「 サプライズ・ボックス 」
無花果(ペンネーム)
夏を肌で感じはじめる7月初旬。
私たちは夫婦は結婚1周年を迎えた。
当たり前のことなのだけれど、生活を共にするということは
付き合っていたときの気持ちとはまた違う。
生活の中でおこる些細なことで揉めたこともあったし、
全てを知っていると思っていたのに知らないこともあった。
その反面、2人でしかつくりだせない喜びもあったし、
1人暮らしでは気づけなかった楽しみも見い出せた。
いろんな感情がぐるぐると回ったり、止まったり、流れたりした
1年だったなぁ・・・
そんな感慨にふけっていたときのこと。
結婚式で友人のスピーチをしてくれた高校の親友から
「1周年おめでとう!」という言葉と共に、
プレゼントをいただいた。
小さな黄色い箱。
銀色のリボンをほどき、ふたを開けると思わず心臓がドキリとした。
それはお花畑だった。
四角の箱にみっちりと数種類のお花が彩りよく敷き詰められている。
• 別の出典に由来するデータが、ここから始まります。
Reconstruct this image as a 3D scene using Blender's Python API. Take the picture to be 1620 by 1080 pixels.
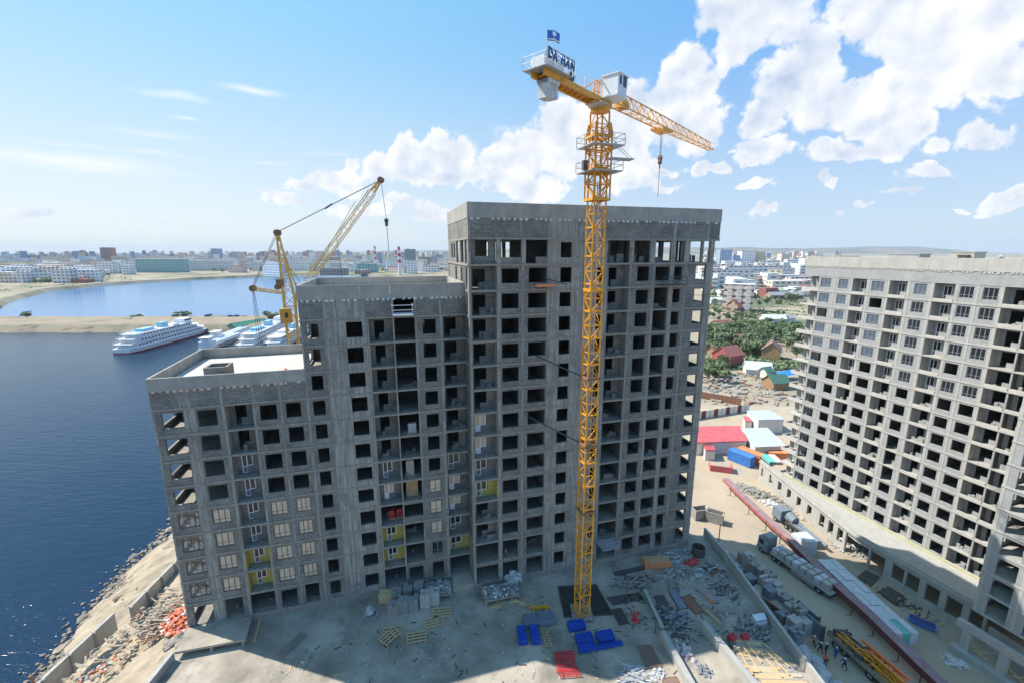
import bpy, bmesh, math, random
from mathutils import Vector, Matrix
R = math.radians; sin, cos, pi = math.sin, math.cos, math.pi
S = bpy.context.scene
COL = S.collection
for o in list(bpy.data.objects): bpy.data.objects.remove(o)
# ------------------------------------------------------------------ camera, sky, sun, exposure
FPX, PITCH, CH = 700.4, 0.20143, 43.5
cam = bpy.data.cameras.new('camera'); co = bpy.data.objects.new('camera', cam); COL.objects.link(co)
co.location = (0, 0, CH); co.rotation_euler = (pi/2 - PITCH, 0, 0)
cam.sensor_width = 36; cam.lens = 36*FPX/1620; cam.clip_start = 0.5; cam.clip_end = 60000
S.camera = co
SE, SA = R(48.9), R(163.5)
SUN = Vector((cos(SA)*cos(SE), sin(SA)*cos(SE), sin(SE)))
sl = bpy.data.lights.new('sun', 'SUN'); sl.energy = 5.0; sl.angle = R(0.5); sl.color = (1, .945, .86)
so = bpy.data.objects.new('sun', sl); so.rotation_euler = SUN.to_track_quat('Z', 'Y').to_euler(); COL.objects.link(so)
S.view_settings.view_transform = 'Standard'; S.view_settings.look = 'None'; S.view_settings.gamma = 1
S.view_settings.exposure = 0.48
S.cycles.max_bounces = 5; S.cycles.diffuse_bounces = 2; S.cycles.glossy_bounces = 2; S.cycles.volume_bounces = 0
w = bpy.data.worlds.new("World"); S.world = w; w.use_nodes = True
def world():
    nt = w.node_tree; N = nt.nodes; L = nt.links; N.clear()
    def n(t, **k):
        x = N.new(t)
        for a, b in k.items(): setattr(x, a, b)
        return x
    def m(op, a, b=None, c=None, clamp=False):
        x = n('ShaderNodeMath', operation=op); x.use_clamp = clamp
        for i, v in enumerate((a, b, c)):
            if v is None: continue
            if isinstance(v, (int, float)): x.inputs[i].default_value = v
            else: L.new(v, x.inputs[i])
        return x.outputs[0]
    def vm(op, a, b):
        x = n('ShaderNodeVectorMath', operation=op)
        for i, v in enumerate((a, b)):
            if isinstance(v, tuple): x.inputs[i].default_value = v
            else: L.new(v, x.inputs[i])
        return x
    def mix(f, a, b):
        x = n('ShaderNodeMix', data_type='RGBA')
        for i, v in ((0, f), (6, a), (7, b)):
            if isinstance(v, (int, float)): x.inputs[i].default_value = v
            elif isinstance(v, tuple): x.inputs[i].default_value = (*v, 1)
            else: L.new(v, x.inputs[i])
        return x.outputs[2]
    out = n('ShaderNodeOutputWorld'); bg = n('ShaderNodeBackground')
    sky = n('ShaderNodeTexSky', sky_type='NISHITA', sun_disc=False, sun_elevation=SE, altitude=0,
            air_density=SKYA, dust_density=SKYD, ozone_density=SKYO)
    sky.sun_rotation = math.atan2(SUN.x, SUN.y)
    tc = n('ShaderNodeTexCoord'); sep = n('ShaderNodeSeparateXYZ'); L.new(tc.outputs['Generated'], sep.inputs[0])
    az = m('ARCTAN2', sep.outputs[0], sep.outputs[1]); el = m('ARCSINE', sep.outputs[2])
    cmb = n('ShaderNodeCombineXYZ'); L.new(az, cmb.inputs[0]); L.new(el, cmb.inputs[1])
    def noise(vec, sc, det, rough=.55):
        x = n('ShaderNodeTexNoise'); x.inputs['Scale'].default_value = sc; x.inputs['Detail'].default_value = det
        x.inputs['Roughness'].default_value = rough; L.new(vec, x.inputs['Vector']); return x
    D = tc.outputs['Generated']
    w1 = noise(D, 7, 3); w2 = noise(D, 24, 4)
    off = vm('SUBTRACT', w1.outputs['Color'], (.5, .5, .5)).outputs[0]
    off = vm('MULTIPLY', off, (.13, .09, 0)).outputs[0]
    off2 = vm('SUBTRACT', w2.outputs['Color'], (.5, .5, .5)).outputs[0]
    off2 = vm('MULTIPLY', off2, (.055, .05, 0)).outputs[0]
    P = vm('ADD', vm('ADD', cmb.outputs[0], off).outputs[0], off2).outputs[0]
    def field(lst, P):
        f = None
        for (px, py, rx, ry, k) in lst:
            u = (px-810)/FPX; v = (540-py)/FPX
            d = Vector((u, cos(PITCH)+v*sin(PITCH), -sin(PITCH)+v*cos(PITCH))); q = d.length; d.normalize()
            a0 = math.atan2(d.x, d.y); e0 = math.asin(d.z)
            ra = rx/FPX/q/math.sqrt(d.x**2+d.y**2)/max(.6, q**.3); re = ry/FPX/q
            s = vm('SUBTRACT', P, (a0, e0, 0)).outputs[0]
            s = vm('MULTIPLY', s, (1/ra, 1/re, 0)).outputs[0]
            ln = n('ShaderNodeVectorMath', operation='LENGTH'); L.new(s, ln.inputs[0])
            t = m('MULTIPLY', m('SUBTRACT', 1.0, ln.outputs['Value']), k)
            f = t if f is None else m('SMOOTH_MAX', f, t, .12)
        return f
    # cumulus (pixel centre -> direction of the sky, angular radii)
    CL = CUMULUS
    fc = field(CL, P)
    det = noise(D, 15, 9, .56); det2 = noise(D, 60, 5, .6)
    dens = m('ADD', fc, m('MULTIPLY', m('SUBTRACT', det.outputs[0], .5), 1.3))
    dens = m('ADD', dens, m('MULTIPLY', m('SUBTRACT', det2.outputs[0], .5), .35))
    mr = n('ShaderNodeMapRange', interpolation_type='SMOOTHSTEP'); L.new(dens, mr.inputs[0])
    mr.inputs[1].default_value = -.05; mr.inputs[2].default_value = .26
    alpha = mr.outputs[0]
    # shading: compare the billow noise here and a little towards the sun, and how deep in the cloud
    sh = vm('ADD', D, (SUN.x*.02, SUN.y*.02, SUN.z*.03)).outputs[0]
    det_s = noise(sh, 15, 6, .54)
    grad = m('SUBTRACT', det.outputs[0], det_s.outputs[0])
    low = noise(D, 5, 2)
    shade = m('ADD', m('MULTIPLY', grad, 2.0), m('MULTIPLY', dens, -.32))
    shade = m('ADD', shade, m('ADD', m('MULTIPLY', low.outputs[0], .9), .36), clamp=True)
    ccol = mix(shade, CSH, CLT)
    skc = mix(1.0, sky.outputs[0], sky.outputs[0])
    # haze thickens and whitens the sky to the horizon
    hz = n('ShaderNodeMapRange', interpolation_type='SMOOTHSTEP'); L.new(el, hz.inputs[0])
    hz.inputs[1].default_value = 0.0; hz.inputs[2].default_value = .35; hz.inputs[3].default_value = .62; hz.inputs[4].default_value = 0.0
    dt = n('ShaderNodeVectorMath', operation='DOT_PRODUCT'); L.new(D, dt.inputs[0]); dt.inputs[1].default_value = tuple(Vector((SUN.x,SUN.y,.2)).normalized())
    ns = n('ShaderNodeMapRange', interpolation_type='SMOOTHSTEP'); L.new(dt.outputs['Value'], ns.inputs[0]); ns.inputs[1].default_value = -.25; ns.inputs[2].default_value = .95
    up = n('ShaderNodeMapRange', interpolation_type='SMOOTHERSTEP'); L.new(el, up.inputs[0]); up.inputs[1].default_value = -.08; up.inputs[2].default_value = .52
    top = mix(ns.outputs[0], SK_R, SK_L); hor = mix(ns.outputs[0], SK_HR, SK_HL)
    air = mix(up.outputs[0], hor, top)
    base = mix(.82, sky.outputs[0], air)
    col = mix(m('MULTIPLY', alpha, .97), base, ccol)
    CI = CIRRUS
    P2 = vm('ADD', cmb.outputs[0], vm('MULTIPLY', off, (.5, .25, 0)).outputs[0]).outputs[0]
    fi = field(CI, P2)
    st = n('ShaderNodeMapping'); st.inputs['Scale'].default_value = (5, 5, 60); L.new(D, st.inputs['Vector'])
    stn = noise(st.outputs[0], 1.2, 6, .6)
    di = m('ADD', fi, m('MULTIPLY', m('SUBTRACT', stn.outputs[0], .5), 1.1))
    mi = n('ShaderNodeMapRange', interpolation_type='SMOOTHSTEP'); L.new(di, mi.inputs[0])
    mi.inputs[1].default_value = 0; mi.inputs[2].default_value = 1.1; mi.inputs[4].default_value = .62
    col = mix(mi.outputs[0], col, CLT)
    L.new(col, bg.inputs[0]); bg.inputs[1].default_value = SKYS
    L.new(bg.outputs[0], out.inputs[0])
SKYS, SKYA, SKYD, SKYO = 0.095, 1.0, 0.8, 2.2
CLT = (8.1, 8.1, 8.15); CSH = (3.9, 4.8, 6.4)
SK_R = (1.3,3.8,7.9); SK_L = (2.5,5.7,8.0); SK_HR = (4.9,6.1,7.4); SK_HL = (6.8,7.3,7.6)
CUMULUS = [(1165, 0, 78.6, 53.2, 1), (1235, 10, 71.0, 54.7, 1), (1165, 55, 43.2, 50.8, 1), (1145, 95, 33.0, 38.1, 0.9), (1075, 115, 43.2, 45.7, 1), (1065, 160, 43.2, 38.1, 1), (1095, 185, 50.8, 50.8, 1), (1120, 140, 25.4, 17.8, 0.8), (1400, 0, 82.0, 54.7, 1), (1450, 40, 95.6, 68.3, 1), (1530, 20, 95.6, 82.0, 1), (1520, 90, 109.3, 68.3, 1), (1605, 15, 46.5, 95.6, 1), (1600, 120, 49.2, 54.7, 1), (1450, 140, 109.3, 54.7, 1), (1290, 95, 38.3, 52.0, 1), (1265, 140, 73.8, 52.0, 1), (1350, 165, 109.3, 38.3, 1), (1225, 180, 41.0, 30.0, 1), (1400, 185, 82.0, 30.0, 1), (1215, 235, 51.3, 23.3, 1), (1190, 255, 30.3, 13.9, 1), (1330, 245, 53.6, 21.0, 1), (1390, 232, 32.7, 21.0, 1), (1440, 205, 38.1, 25.4, 1), (1465, 235, 30.3, 16.3, 0.9), (1560, 218, 48.9, 18.6, 1), (1465, 270, 41.9, 11.6, 1), (1190, 295, 34.9, 9.4, 0.9), (1300, 290, 11.6, 5.8, 0.7), (1112, 265, 18.6, 13.9, 1), (1135, 270, 21.0, 9.4, 0.9), (1050, 272, 30.3, 9.4, 0.8), (1055, 298, 30.3, 8.1, 0.8), (1595, 310, 32.7, 16.3, 0.8), (1440, 305, 23.3, 5.8, 0.7), (1205, 338, 21.0, 8.1, 0.7), (1340, 345, 11.6, 5.8, 0.6), (1392, 325, 11.6, 9.4, 0.6), (1320, 293, 9.4, 4.7, 0.6), (1500, 325, 21.0, 5.8, 0.6), (1590, 335, 34.9, 9.4, 0.6), (1000, 190, 94.1, 47.0, 1), (960, 215, 94.1, 53.3, 1), (890, 215, 78.4, 53.3, 1), (845, 240, 62.7, 40.8, 1), (790, 262, 47.0, 22.0, 1), (705, 250, 47.0, 34.5, 1), (640, 242, 31.4, 31.4, 1), (600, 262, 37.6, 18.8, 1), (680, 275, 94.1, 18.8, 0.9), (525, 285, 47.0, 22.0, 0.8), (545, 270, 15.7, 18.8, 0.8), (480, 290, 34.5, 12.5, 0.7), (455, 318, 34.5, 12.5, 0.6), (820, 290, 78.4, 22.0, 0.9), (640, 318, 47.0, 9.4, 0.7), (950, 262, 94.1, 25.1, 0.9), (360, 330, 28.2, 6.3, 0.5), (240, 350, 47.0, 7.8, 0.3), (30, 335, 47.0, 11.0, 0.4), (560, 330, 62.7, 11.0, 0.5), (700, 335, 62.7, 12.5, 0.5), (1160, 245, 9.4, 4.7, 0.7), (1128, 183, 12.7, 7.6, 0.7), (1000, 290, 62.7, 15.7, 0.7)]
CIRRUS = [(285,153,75,10,1),(405,143,70,9,1),(110,255,200,20,1.1),(290,188,35,4,.8),(240,215,110,9,.55),(250,243,90,7,.6),(425,258,50,4,.8),(110,228,120,6,.5),(520,243,60,4,.4),(280,290,60,4,.4)]
world()
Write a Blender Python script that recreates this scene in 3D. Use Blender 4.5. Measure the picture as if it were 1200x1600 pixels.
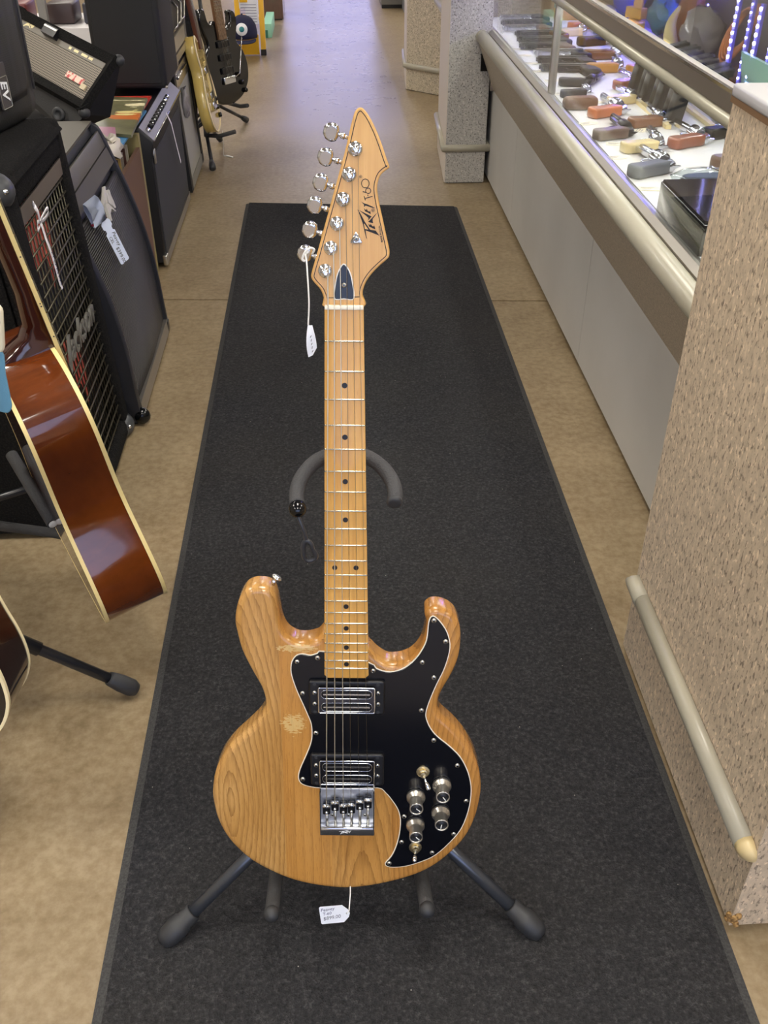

黄色と白のバラを中心に、緑もポイントに入り本当に美しい。そっと鼻を近づけると、初夏にぴったりのさわやかな香りがふわりと漂った。寿命は4、5日ほどという。
なんて繊細で、贅沢な贈り物だろう。
心がパッと華やかになり、嬉しくてたまらなかった。
なんだか、結婚式から1年経ってもう一度ブーケをもらったような気分だ。
それは箱に秘められた驚きの花束。
友情という愛に溢れた花束。
数日後、お花は少しずつ枯れていってしまった。
しかし、箱を開けた時の喜びと友人の優しさは
よりはっきりとした輪郭をもって私の心に息づいている。
これから数十年の結婚生活を考えると、まだ始まったばかりのわたしたち。まだ開けられていない未知の箱がいくつもあるだろう。
けれども、箱の中がどんな形であっても最後にはこの花のように美しく咲き誇れるよう、2人で手をとり合って進んでいこう。
そう決意させてくれる強さを、幸せな驚きに満ちた贈り物から、私はもらった。